E il futuro azzurro, come lo vedi?
Secondo me la nazionale di paraciclismo e handbike è in buone mani. Le sette medaglie ottenute su strada, lo stesso numero di Tokyo, a mio avviso hanno un valore maggiore. Si è lavorato per il ricambio, a differenza di quanto sostengono i precedenti tecnici. In più Addesi di fatto ha ottenuto questo bottino in appena un anno e mezzo di gestione, perché all’inizio del triennio non aveva poteri decisionali ed era solo in affiancamento a Rino De Candido che non mi è parso adatto all’incarico in queste categorie. L’augurio è che il potenziale non venga più sperperato come in passato e Addesi possa lavorare con più serenità e con un orizzonte più ampio. Sono fiducioso.
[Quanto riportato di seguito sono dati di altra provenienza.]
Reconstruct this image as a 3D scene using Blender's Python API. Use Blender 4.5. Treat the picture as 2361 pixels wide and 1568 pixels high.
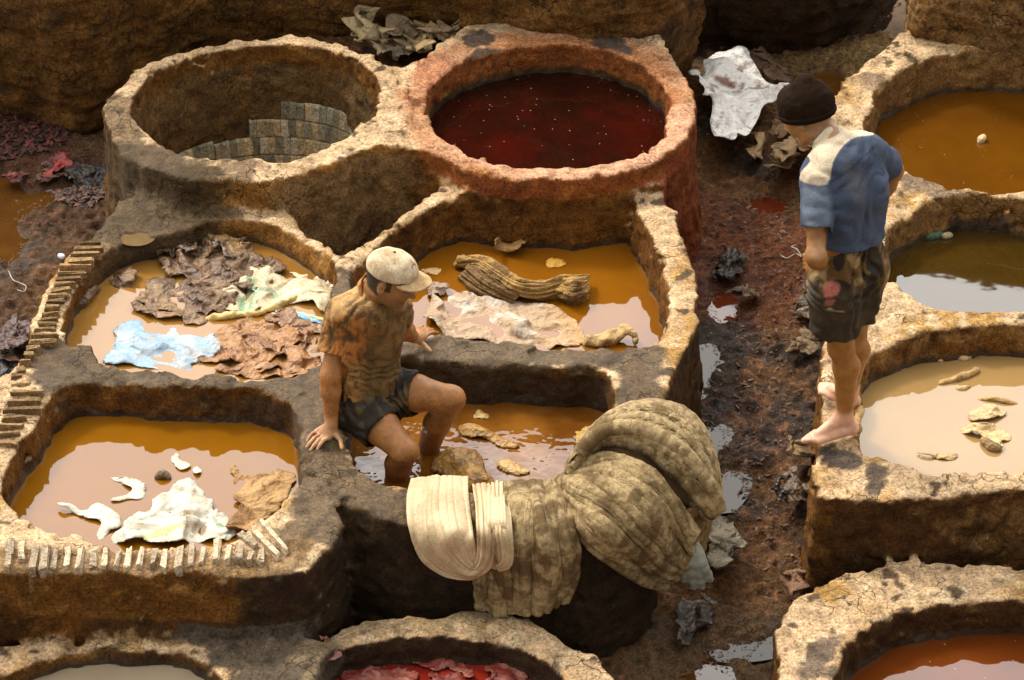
import bpy, math, random
import numpy as np
from mathutils import Vector
sc = bpy.context.scene
for o in list(bpy.data.objects): bpy.data.objects.remove(o)
# ------------------------------------------------------------------ camera
# measured picture coordinates are 2361 x 1568; F is the focal length in those pixels
PW, PH, F = 2361.0, 1568.0, 6385.0
PITCH = math.radians(34.0)
D0, Z0 = 12.3, 0.55
CAM = np.array([0.0, -D0*math.cos(PITCH), Z0 + D0*math.sin(PITCH)])
cam = bpy.data.cameras.new('camera'); co = bpy.data.objects.new('camera', cam)
sc.collection.objects.link(co); sc.camera = co
co.location = CAM; co.rotation_euler = (math.pi/2 - PITCH, 0, 0)
cam.sensor_width = 36; cam.lens = 36*F/PW; cam.clip_start = .1; cam.clip_end = 2000
# ------------------------------------------------------------------ light
SUN_EL, SUN_AZ = math.radians(50), math.radians(-48)      # azimuth measured from +Y (away from camera), negative = left
w = bpy.data.worlds.new('World'); sc.world = w; w.use_nodes = True
nt = w.node_tree; nt.nodes.clear()
out = nt.nodes.new('ShaderNodeOutputWorld'); bg = nt.nodes.new('ShaderNodeBackground')
sky = nt.nodes.new('ShaderNodeTexSky'); sky.sky_type = 'NISHITA'; sky.sun_disc = False
sky.sun_elevation = SUN_EL; sky.sun_rotation = SUN_AZ; sky.dust_density = 5.0; sky.air_density = 1.0; sky.ozone_density = 1.0
tc = nt.nodes.new('ShaderNodeTexCoord'); cn = nt.nodes.new('ShaderNodeTexNoise'); cn.inputs['Scale'].default_value = 1.6; cn.inputs['Detail'].default_value = 5
cr = nt.nodes.new('ShaderNodeMapRange'); cr.inputs['From Min'].default_value = .38; cr.inputs['From Max'].default_value = .62
cr.inputs['To Min'].default_value = .70; cr.inputs['To Max'].default_value = 1.0
mx = nt.nodes.new('ShaderNodeMix'); mx.data_type = 'RGBA'; mx.inputs['B'].default_value = (15.1, 15.0, 14.6, 1)
nt.links.new(tc.outputs['Generated'], cn.inputs['Vector']); nt.links.new(cn.outputs['Fac'], cr.inputs['Value'])
nt.links.new(cr.outputs['Result'], mx.inputs['Factor']); nt.links.new(sky.outputs['Color'], mx.inputs['A'])
# a bright hazy bank of cloud stands over the far side of the yard, the sky behind the camera is duller
dp = nt.nodes.new('ShaderNodeVectorMath'); dp.operation = 'DOT_PRODUCT'; dp.inputs[1].default_value = (-.20, .80, .56)
nt.links.new(tc.outputs['Generated'], dp.inputs[0])
gr = nt.nodes.new('ShaderNodeMapRange'); gr.interpolation_type = 'SMOOTHSTEP'; gr.inputs['From Min'].default_value = -.1; gr.inputs['From Max'].default_value = 1.0
gr.inputs['To Min'].default_value = .80; gr.inputs['To Max'].default_value = 4.2; nt.links.new(dp.outputs['Value'], gr.inputs['Value'])
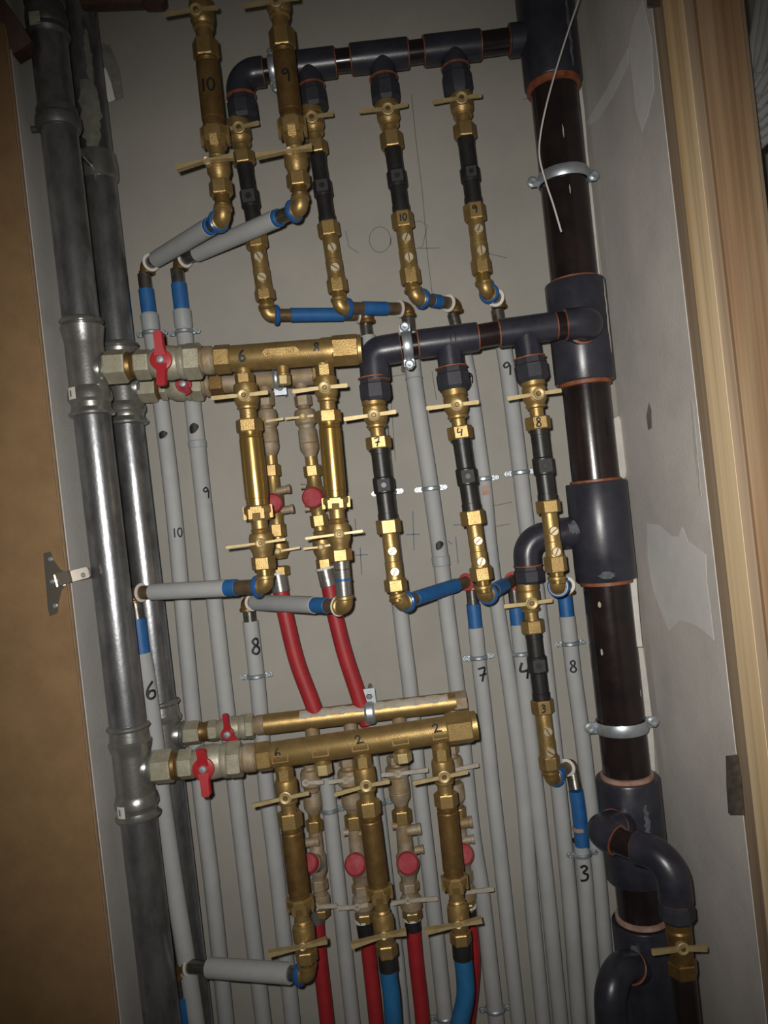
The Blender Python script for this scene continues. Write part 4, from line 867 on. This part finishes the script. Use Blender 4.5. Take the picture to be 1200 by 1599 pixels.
def adapter(ax_p, ax_q, d, r, label, key):
    a = P(*ax_p, d); b = P(*ax_q, d); w = b-a; L = w.length; s = SCL(d); R = r/s
    T = Thing('union_adapter', label, 'adapter', (a+b)/2, 'black union adapters')
    T.part('body', MB().lathe(a, w, [(0, R*.88), (L*.25, R*.92), (L*.3, R), (L*.85, R), (L, R*.85)], 8, math.pi/8), 'adapter_plastic')
    bead(T, a, w, R*.93)
    return T
RT, RP = .0192, .0147
cylpatch(t2, BK, 448, 560, .75, 1.15, 46, 'filler', 'filler_smear', .45)
cylpatch(t3, BK, 888, 899, -.55, .1, 46.5, 'scuff', fill=.8)
cylpatch(t4, BK, 1240, 1300, -.1, .5, 48.5, 'scuff', fill=.35)
cylpatch(t1, BK, 20, 128, .35, .7, 44.5, 'scuff', fill=.5)
cylpatch(t5, BK, 1452, 1505, -.9, -.3, 47, 'scuff', fill=.8)
# top header
d = .08
def tee(label, a, b, br, r, d, grp='black tees on headers', txt=None, dbl=True):
    A = P(*a, d); B = P(*b, d); C = P(*br, d); M = (A+B)/2
    # branch leaves the axis at the foot of C
    w = (B-A).normalized(); ft = A+w*(C-A).dot(w)
    T = Thing('black_tee', label, 'pipe tee', ft, grp)
    o = T.part('body', MB().lathe(A, B-A, [(0, r*.92), (.001, r), ((B-A).length-.001, r), ((B-A).length, r*.92)], 32), 'pvc_fitting')
    T.part('branch', MB().cyl(ft, C, r*.90, n=32, ch=.0006), 'pvc_fitting')
    bead(T, A, w, r*.93); bead(T, B, w, r*.93)
    if txt: write(T, o, txt[0], P(txt[1], txt[2], d), w, w.cross(FR)*-1 if False else basis(w)[1], 15/SCL(d), r, 'U', .16)
    return T, ft
def hpipe(label, a, b, d, r=RP, grp='short black header pipes'):
    T = Thing('black_pipe', label, 'pipe', P(*a, d), grp); T.part('pipe', MB().cyl(P(*a, d), P(*b, d), r, n=30), 'pvc_pipe'); return T
def belbow(label, pts, r, rad=.024, beads=True):
    T = Thing('black_elbow', label, 'elbow', pts[1], 'black plastic elbows')
    T.part('body', MB().tube(fillet(*pts, rad, 14), r, 32), 'pvc_fitting')
    if beads:
        bead(T, pts[0], pts[1]-pts[0], r*.95); bead(T, pts[2], pts[1]-pts[2], r*.95)
    return T
belbow('black elbow at the left end of the top header', [P(412, 112, d), P(371, 117, d), P(377, 153, d)], RT*.97)
hpipe('short black header pipe inside the top zinc clamp', (405, 112), (465, 104), d)
hpipe('short black pipe between second and third tops tees'.replace('tops tees', 'top branches'), (515, 97), (556, 92), d)
hpipe('short black pipe between third and fourth top branches', (628, 84), (668, 79), d)
hpipe('short black pipe joining the top header to the stack', (742, 71), (812, 61), d, .0155)
tee('black tee over the second branch of the top header', (458, 105), (524, 97), (486, 137), RT, d)
tee('black tee over the third branch of the top header', (548, 93), (637, 83), (600, 124), RT, d)
tee('black tee over the fourth branch of the top header', (662, 80), (750, 70), (711, 108), RT, d)
T = t1; T.part('branch', MB().cyl(P(795, 64, .08), P(830, 60, .08), .0205, n=32, ch=.001), 'pvc_fitting'); bead(T, P(795, 64, .08), Vector((1, 0, 0)), .017)
for i, (p, q, r) in enumerate([((377, 152), (382, 190), 24.5), ((486, 136), (492, 172), 23), ((599, 123), (604, 162), 23.5), ((711, 106), (717, 150), 23.5)]):
    adapter(p, q, d, r, 'black union adapter ' + wT[i], i)
# middle header
d = .16
belbow('black elbow at the left end of the middle header', [P(625, 543, d), P(583, 550, d), P(587, 594, d)], .0183, rad=.012)
hpipe('short black header pipe inside the middle zinc clamp', (615, 545), (660, 537), d)
tee('black tee over the middle branch marked 4', (653, 538), (746, 526), (706, 577), .0178, d, txt=('U', 706, 533))
hpipe('short black pipe between the two middle header tees', (740, 527), (785, 519), d)
tee('black tee over the middle branch marked 8', (779, 521), (868, 509), (827, 561), .0173, d, txt=('8', 831, 514))
for p, q, r, i in [((584, 590), (588, 627), 26, 0), ((705, 574), (710, 609), 26.5, 1), ((827, 559), (833, 596), 26, 2)]:
    adapter(p, q, d, r, 'black union adapter ' + wM[i], i)
hpipe('short orange-ringed black pipe beside the front stack elbow', (862, 510), (892, 506), d, .0160)
E = belbow('black elbow bulging forward from the stack to middle header', [P(884, 507, .16), P(926, 501, .162), P(908, 514, .12)], .0190, rad=.020)
T = t2; T.part('branch', MB().cyl(P(905, 517, .10), P(910, 512, .131), .0195, n=32), 'pvc_fitting'); bead(T, P(910, 512, .131), FR, .0192)
# lower elbow
d = .08
belbow('lower black elbow branching left off the stack', [P(884, 833, d), P(822, 840, d), P(825, 884, d)], .0183, rad=.026)
T = t3; T.part('branch', MB().cyl(P(878, 833, .08), P(905, 830, .08), .0205, n=32), 'pvc_fitting'); bead(T, P(879, 833, .08), Vector((1, 0, 0)), .0190)
LB = Ax((880, 833), (915, 829), .08); cylpatch(T, LB, 884, 907, -.2, .9, LB.S*.0206, 'scuff', fill=.9)
adapter((825, 883), (828, 911), d, 24, 'black union adapter on the lone lower branch', 9)
# bottom right
T = t4; c0 = P(986, 1285, .085); c1_ = P(958, 1290, .125)
T.part('branch', MB().cyl(c0, c1_, .0205, n=32), 'pvc_fitting'); bead(T, c1_, c1_-c0, .0200)
belbow('knob shaped black elbow in front of the low tee', [P(962, 1288, .122), P(938, 1297, .150), P(964, 1312, .168)], .0192, rad=.010)
hpipe('short black pipe between the two bottom right elbows', (955, 1309), (1012, 1330), .172) if False else None
T = Thing('black_pipe', 'short black pipe between the two bottom right elbows', 'pipe', P(975, 1315, .175), 'short black header pipes'); T.part('pipe', MB().cyl(P(958, 1309, .165), P(1005, 1327, .195), .0160, n=30), 'pvc_pipe')
belbow('glossy black elbow turning down at the bottom right', [P(996, 1324, .190), P(1049, 1338, .222), P(1056, 1406, .222)], .0192, rad=.030)
adapter((1056, 1405), (1059, 1437), .222, 27.5, 'black union adapter at the bottom right', 10)
AD = Ax((1059, 1437), (1068, 1522), .222)
T = Thing('ball_valve', 'brass ball valve with cross handle at the bottom right', 'valve', AD.at(1470), 'brass ball valves under black headers')
b = MB(); relprof(AD, b, 1434, 1500, VP[:6]+[(.7, 16.5), (1, 16)], 1.12); T.part('body', b, 'brass_dark'); T.part('union_nut', AD.hex(MB(), 1499, 1522, 23), 'brass_dark')
handle(T, AD, (1067, 1481), (1018, 1487), (1105, 1481), AD.r(26), m='brass_handle', th=6.5)
T = Thing('spacer_pipe', 'black plastic spacer pipe under the bottom right valve', 'pipe', AD.at(1600), 'black plastic spacer pipes'); T.part('body', AD.cyl(MB(), 1520, 1680, 19), 'pvc_pipe')
T = t5; c0 = P(1010, 1510, .085); c1_ = P(986, 1510, .115)
T.part('branch', MB().cyl(c0, c1_, .0205, n=32), 'pvc_fitting'); bead(T, c1_, c1_-c0, .0200)
belbow('glossy black elbow turning down at the bottom edge', [P(990, 1508, .110), P(950, 1513, .155), P(955, 1600, .155)], .0192, rad=.030)
T = Thing('black_pipe', 'black pipe leaving the bottom edge below the glossy elbow', 'pipe', P(957, 1640, .155), 'short black header pipes'); T.part('pipe', MB().cyl(P(955, 1598, .155), P(960, 1680, .155), .0160, n=30), 'pvc_pipe')
# big clamps
clamp('wide zinc clamp around the upper stack', bp(279), .08, 38, band=17, earlen=11, earr=11, grp='wide zinc stack clamps', axisdir=BK.w)
clamp('wide zinc clamp around the lower stack', bp(1132), .08, 38, band=18, earlen=12, earr=11, grp='wide zinc stack clamps', axisdir=BK.w)
hd = (P(745, 526, .16)-P(653, 538, .16)).normalized()
clamp('zinc clamp around the middle header', P(636, 540, .16), .16, 20, band=15, earlen=10, earr=11, grp='zinc header clamps', axisdir=hd)
clamp('zinc clamp around the top header behind a brass column', P(427, 109, .08), .08, 19, band=13, earlen=9, earr=9, grp='zinc header clamps', axisdir=hd)
# white wire hanging in front
solo('wire', MB().tube(smooth([P(x, y, dd) for x, y, dd in [(915, -30, .14), (895, 27, .15), (874, 92, .155), (856, 155, .16), (845, 207, .16), (843, 245, .165), (853, 285, .17), (864, 318, .175), (877, 362, .18)]], 8), .0011, 8), 'white_plastic', 'thin pale wire dangling in front of the upper black stack', 'wire')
A Parigi il bronzo di Mirko Testa nella prova su strada (foto CIP/Pagliaricci)A Parigi il bronzo di Mirko Testa nella prova su strada (foto CIP/Pagliaricci)
Che ne pensi dei mondiali di Zurigo?
E’ la prima volta per il paraciclismo che ci sono i mondiali dopo i Giochi Paralimpici e quindi vedremo chi sarà appagato e chi vorrà invece rifarsi di qualche risultato deludente. In più, è la seconda volta che i mondiali sono aperti a tutti, disabili e normodotati insieme, come a Glasgow 2023. E’ una bella cosa andare verso l’integrazione totale. Certo, ciò ha come aspetto negativo che l’organizzazione di un così grande evento aperto ad atleti con prestazioni così diverse sia portata a scegliere percorsi non completamente a fuoco per alcune categorie. Nei campionati del mondo esclusivamente per il paraciclismo non accade. Però sono dettagli che col tempo sono sicuro che verranno migliorati e da appassionato sono felice di questa unione delle manifestazioni.